Die Fahrergewerkschaft spricht davon, dass 19 von 20 Fahrern für eine Klarifizierung der aktuellen Regeln seien, bei Sebastian Vettels Umweltaktion am Donnerstag im Autodromo Carlos Pace fehlten nur die Red-Bull-Angestellten. Da werden Fronten aufgebaut. „Ich erwarte, dass die Duelle jetzt sauberer werden als zuletzt. Das liegt aber nicht an mir“, sagt Lando Norris. Als ob der 24-Jährige eine Kampagne als Gutmensch betreibt, betont er, sich in seiner Karriere immer aus Ärger herausgehalten zu haben: „Da war ich vielleicht in manchen Fällen zu freundlich und habe dann den Preis dafür bezahlt, dass ich nicht aggressiv genug war.“ Tatsächlich fehlte es dem McLaren-Fahrer in dieser Saison in vielen Situationen am Durchsetzungsvermögen, schon am Start hat er viele Siegchancen eingebüßt.
Die Rechtsprechung in kniffligen Überholsituationen soll Anfang Dezember in Katar zwischen Fahrern und Automobilweltverband Fia neu beraten werden.
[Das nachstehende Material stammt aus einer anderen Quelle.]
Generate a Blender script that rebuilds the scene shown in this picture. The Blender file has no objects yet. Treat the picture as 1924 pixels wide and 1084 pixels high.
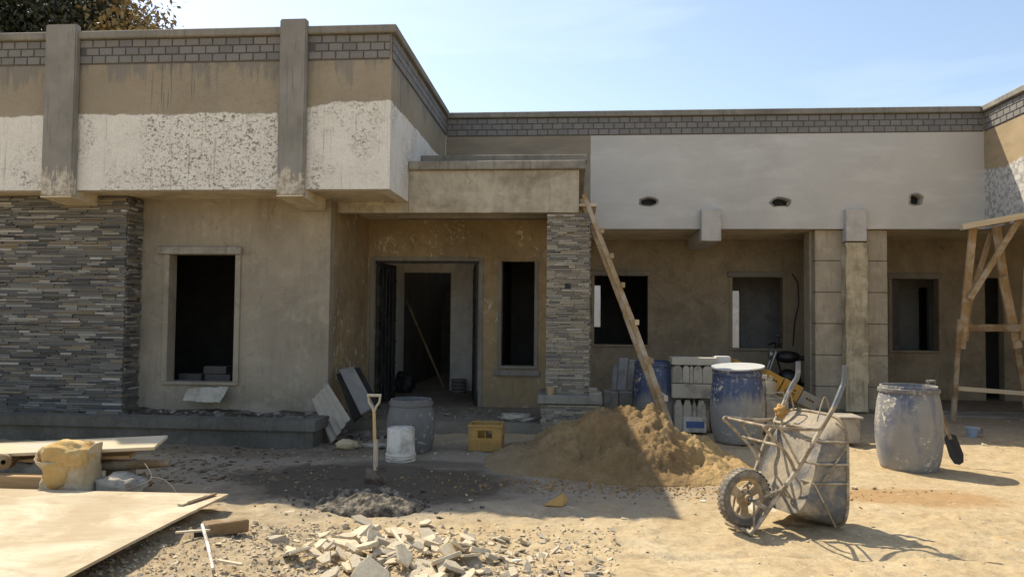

Allerdings sind auch die momentan gültigen und umstrittenen Grundregeln über das Verhalten in Kurven mit Zustimmung der Piloten aufgestellt worden. Um einen flüssigeren Rennverlauf zu bekommen, gibt es kaum noch Kiesbetten, sondern mehr asphaltierte Auslaufzonen. Die werden von vielen Fahrern missbraucht, um andere abzudrängen. Für Rekordweltmeister Lewis Hamilton liegt darin das Hauptproblem.
Ob neue Sportgesetze viel nützen, ist umstritten. Denn dabei gilt es abzuwägen, wessen Interessen stärker zum Tragen kommen – die des Angreifenden oder des Verteidigenden. Überraschungsangriffe und Rad-an-Rad-Duelle machen den Reiz des Motorsports aus. Spätbremser Verstappen operiert meist von innen heraus, mit dem Argument, dass er am Scheitelpunkt vorn gelegen habe, und ihm deshalb die Kurve gehöre. Das Regelbuch werde ohnehin schon Jahr für Jahr dicker. Zweikämpfe in der Formel 1 wie eine Steuererklärung zu regeln, ist eine Illusion. Es bleibt ein Risikosport.